_Exercise directions_
Below is a listing to transcribe in full and exactly; keep the pictures out.

-- start --

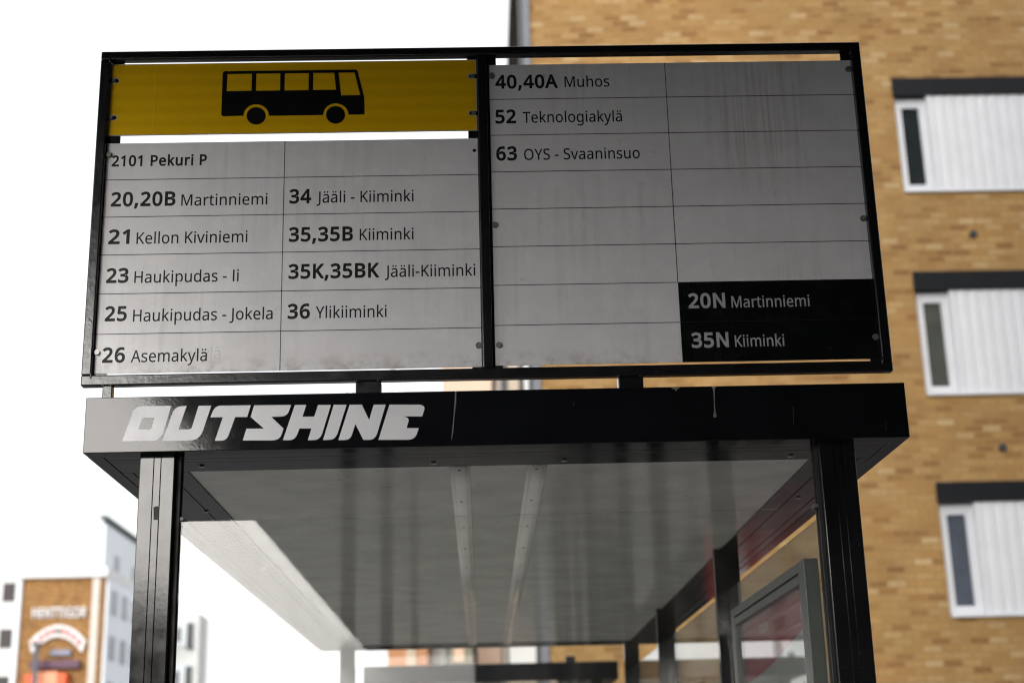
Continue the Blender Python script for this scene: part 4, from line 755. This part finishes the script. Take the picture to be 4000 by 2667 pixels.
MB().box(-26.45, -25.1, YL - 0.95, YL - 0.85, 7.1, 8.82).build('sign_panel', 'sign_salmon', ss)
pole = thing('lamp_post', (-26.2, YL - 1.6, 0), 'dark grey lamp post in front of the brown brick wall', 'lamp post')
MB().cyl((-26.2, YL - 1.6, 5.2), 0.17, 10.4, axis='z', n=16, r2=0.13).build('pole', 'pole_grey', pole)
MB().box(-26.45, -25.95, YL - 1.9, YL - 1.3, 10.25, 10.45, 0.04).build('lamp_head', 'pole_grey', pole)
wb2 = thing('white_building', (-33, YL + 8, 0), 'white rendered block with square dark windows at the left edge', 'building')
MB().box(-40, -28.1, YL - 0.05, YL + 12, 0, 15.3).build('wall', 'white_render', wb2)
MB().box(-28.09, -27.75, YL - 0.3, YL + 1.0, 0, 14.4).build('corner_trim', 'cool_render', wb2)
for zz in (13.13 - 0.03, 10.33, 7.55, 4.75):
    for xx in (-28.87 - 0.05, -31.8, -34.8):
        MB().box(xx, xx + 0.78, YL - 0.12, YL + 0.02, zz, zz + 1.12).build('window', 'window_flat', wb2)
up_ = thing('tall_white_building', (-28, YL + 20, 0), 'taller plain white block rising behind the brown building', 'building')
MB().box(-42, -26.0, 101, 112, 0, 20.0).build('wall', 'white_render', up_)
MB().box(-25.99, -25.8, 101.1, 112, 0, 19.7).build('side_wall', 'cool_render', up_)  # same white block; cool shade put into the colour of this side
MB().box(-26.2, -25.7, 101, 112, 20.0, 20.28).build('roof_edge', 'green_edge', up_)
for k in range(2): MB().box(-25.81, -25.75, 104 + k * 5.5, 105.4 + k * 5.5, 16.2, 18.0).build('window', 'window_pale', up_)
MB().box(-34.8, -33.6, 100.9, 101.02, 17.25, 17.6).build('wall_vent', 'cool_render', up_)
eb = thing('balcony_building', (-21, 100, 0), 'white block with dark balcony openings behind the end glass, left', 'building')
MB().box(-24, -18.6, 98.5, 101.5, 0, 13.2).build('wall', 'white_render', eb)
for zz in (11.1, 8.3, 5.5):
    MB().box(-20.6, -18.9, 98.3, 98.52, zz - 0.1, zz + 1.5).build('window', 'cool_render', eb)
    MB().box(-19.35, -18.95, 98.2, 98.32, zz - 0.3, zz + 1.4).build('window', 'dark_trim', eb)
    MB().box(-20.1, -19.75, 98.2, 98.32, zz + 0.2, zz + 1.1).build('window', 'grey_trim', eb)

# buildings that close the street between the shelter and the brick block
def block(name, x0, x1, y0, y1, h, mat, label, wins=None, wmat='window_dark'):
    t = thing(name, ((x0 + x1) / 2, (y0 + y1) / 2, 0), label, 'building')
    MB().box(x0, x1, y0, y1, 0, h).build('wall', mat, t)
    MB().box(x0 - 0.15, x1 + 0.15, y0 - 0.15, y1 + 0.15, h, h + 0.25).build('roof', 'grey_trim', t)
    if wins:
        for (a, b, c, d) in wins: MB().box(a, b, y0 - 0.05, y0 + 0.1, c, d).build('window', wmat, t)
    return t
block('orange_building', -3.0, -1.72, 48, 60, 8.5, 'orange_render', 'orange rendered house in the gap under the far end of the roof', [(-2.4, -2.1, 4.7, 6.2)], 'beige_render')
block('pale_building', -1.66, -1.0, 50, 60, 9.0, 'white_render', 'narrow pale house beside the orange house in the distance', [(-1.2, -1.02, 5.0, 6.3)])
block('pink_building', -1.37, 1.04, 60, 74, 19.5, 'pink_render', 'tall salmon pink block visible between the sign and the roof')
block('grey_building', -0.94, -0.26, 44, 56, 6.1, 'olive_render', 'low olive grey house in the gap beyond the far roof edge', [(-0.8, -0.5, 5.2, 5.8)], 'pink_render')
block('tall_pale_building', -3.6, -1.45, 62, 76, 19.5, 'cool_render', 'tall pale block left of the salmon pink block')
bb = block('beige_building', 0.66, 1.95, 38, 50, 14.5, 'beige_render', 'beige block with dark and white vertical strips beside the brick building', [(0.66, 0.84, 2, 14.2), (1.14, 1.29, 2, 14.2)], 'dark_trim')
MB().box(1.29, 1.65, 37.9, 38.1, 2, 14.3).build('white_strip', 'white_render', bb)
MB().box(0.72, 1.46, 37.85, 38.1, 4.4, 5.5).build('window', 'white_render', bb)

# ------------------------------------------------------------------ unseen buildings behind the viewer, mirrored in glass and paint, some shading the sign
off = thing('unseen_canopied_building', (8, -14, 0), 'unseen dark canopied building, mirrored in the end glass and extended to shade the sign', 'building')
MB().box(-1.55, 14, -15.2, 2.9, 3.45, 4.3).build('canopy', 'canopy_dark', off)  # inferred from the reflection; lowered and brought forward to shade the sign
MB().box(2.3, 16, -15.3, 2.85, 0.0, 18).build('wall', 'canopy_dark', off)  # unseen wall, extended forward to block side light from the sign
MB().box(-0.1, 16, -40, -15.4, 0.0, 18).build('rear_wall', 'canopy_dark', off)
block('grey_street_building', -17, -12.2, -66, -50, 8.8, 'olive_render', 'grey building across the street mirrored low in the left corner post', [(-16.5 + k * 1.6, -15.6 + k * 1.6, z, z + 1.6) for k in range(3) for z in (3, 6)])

-- end --

_Solution for this problem_
Continue the Blender Python script for this scene: part 4, from line 755. This part finishes the script. Take the picture to be 4000 by 2667 pixels.
MB().box(-26.45, -25.1, YL - 0.95, YL - 0.85, 7.1, 8.82).build('sign_panel', 'sign_salmon', ss)
pole = thing('lamp_post', (-26.2, YL - 1.6, 0), 'dark grey lamp post in front of the brown brick wall', 'lamp post')
MB().cyl((-26.2, YL - 1.6, 5.2), 0.17, 10.4, axis='z', n=16, r2=0.13).build('pole', 'pole_grey', pole)
MB().box(-26.45, -25.95, YL - 1.9, YL - 1.3, 10.25, 10.45, 0.04).build('lamp_head', 'pole_grey', pole)
wb2 = thing('white_building', (-33, YL + 8, 0), 'white rendered block with square dark windows at the left edge', 'building')
MB().box(-40, -28.1, YL - 0.05, YL + 12, 0, 15.3).build('wall', 'white_render', wb2)
MB().box(-28.09, -27.75, YL - 0.3, YL + 1.0, 0, 14.4).build('corner_trim', 'cool_render', wb2)
for zz in (13.13 - 0.03, 10.33, 7.55, 4.75):
    for xx in (-28.87 - 0.05, -31.8, -34.8):
        MB().box(xx, xx + 0.78, YL - 0.12, YL + 0.02, zz, zz + 1.12).build('window', 'window_flat', wb2)
up_ = thing('tall_white_building', (-28, YL + 20, 0), 'taller plain white block rising behind the brown building', 'building')
MB().box(-42, -26.0, 101, 112, 0, 20.0).build('wall', 'white_render', up_)
MB().box(-25.99, -25.8, 101.1, 112, 0, 19.7).build('side_wall', 'cool_render', up_)  # same white block; cool shade put into the colour of this side
MB().box(-26.2, -25.7, 101, 112, 20.0, 20.28).build('roof_edge', 'green_edge', up_)
for k in range(2): MB().box(-25.81, -25.75, 104 + k * 5.5, 105.4 + k * 5.5, 16.2, 18.0).build('window', 'window_pale', up_)
MB().box(-34.8, -33.6, 100.9, 101.02, 17.25, 17.6).build('wall_vent', 'cool_render', up_)
eb = thing('balcony_building', (-21, 100, 0), 'white block with dark balcony openings behind the end glass, left', 'building')
MB().box(-24, -18.6, 98.5, 101.5, 0, 13.2).build('wall', 'white_render', eb)
for zz in (11.1, 8.3, 5.5):
    MB().box(-20.6, -18.9, 98.3, 98.52, zz - 0.1, zz + 1.5).build('window', 'cool_render', eb)
    MB().box(-19.35, -18.95, 98.2, 98.32, zz - 0.3, zz + 1.4).build('window', 'dark_trim', eb)
    MB().box(-20.1, -19.75, 98.2, 98.32, zz + 0.2, zz + 1.1).build('window', 'grey_trim', eb)

# buildings that close the street between the shelter and the brick block
def block(name, x0, x1, y0, y1, h, mat, label, wins=None, wmat='window_dark'):
    t = thing(name, ((x0 + x1) / 2, (y0 + y1) / 2, 0), label, 'building')
    MB().box(x0, x1, y0, y1, 0, h).build('wall', mat, t)
    MB().box(x0 - 0.15, x1 + 0.15, y0 - 0.15, y1 + 0.15, h, h + 0.25).build('roof', 'grey_trim', t)
    if wins:
        for (a, b, c, d) in wins: MB().box(a, b, y0 - 0.05, y0 + 0.1, c, d).build('window', wmat, t)
    return t
block('orange_building', -3.0, -1.72, 48, 60, 8.5, 'orange_render', 'orange rendered house in the gap under the far end of the roof', [(-2.4, -2.1, 4.7, 6.2)], 'beige_render')
block('pale_building', -1.66, -1.0, 50, 60, 9.0, 'white_render', 'narrow pale house beside the orange house in the distance', [(-1.2, -1.02, 5.0, 6.3)])
block('pink_building', -1.37, 1.04, 60, 74, 19.5, 'pink_render', 'tall salmon pink block visible between the sign and the roof')
block('grey_building', -0.94, -0.26, 44, 56, 6.1, 'olive_render', 'low olive grey house in the gap beyond the far roof edge', [(-0.8, -0.5, 5.2, 5.8)], 'pink_render')
block('tall_pale_building', -3.6, -1.45, 62, 76, 19.5, 'cool_render', 'tall pale block left of the salmon pink block')
bb = block('beige_building', 0.66, 1.95, 38, 50, 14.5, 'beige_render', 'beige block with dark and white vertical strips beside the brick building', [(0.66, 0.84, 2, 14.2), (1.14, 1.29, 2, 14.2)], 'dark_trim')
MB().box(1.29, 1.65, 37.9, 38.1, 2, 14.3).build('white_strip', 'white_render', bb)
MB().box(0.72, 1.46, 37.85, 38.1, 4.4, 5.5).build('window', 'white_render', bb)

# ------------------------------------------------------------------ unseen buildings behind the viewer, mirrored in glass and paint, some shading the sign
off = thing('unseen_canopied_building', (8, -14, 0), 'unseen dark canopied building, mirrored in the end glass and extended to shade the sign', 'building')
MB().box(-1.55, 14, -15.2, 2.9, 3.45, 4.3).build('canopy', 'canopy_dark', off)  # inferred from the reflection; lowered and brought forward to shade the sign
MB().box(2.3, 16, -15.3, 2.85, 0.0, 18).build('wall', 'canopy_dark', off)  # unseen wall, extended forward to block side light from the sign
MB().box(-0.1, 16, -40, -15.4, 0.0, 18).build('rear_wall', 'canopy_dark', off)
block('grey_street_building', -17, -12.2, -66, -50, 8.8, 'olive_render', 'grey building across the street mirrored low in the left corner post', [(-16.5 + k * 1.6, -15.6 + k * 1.6, z, z + 1.6) for k in range(3) for z in (3, 6)])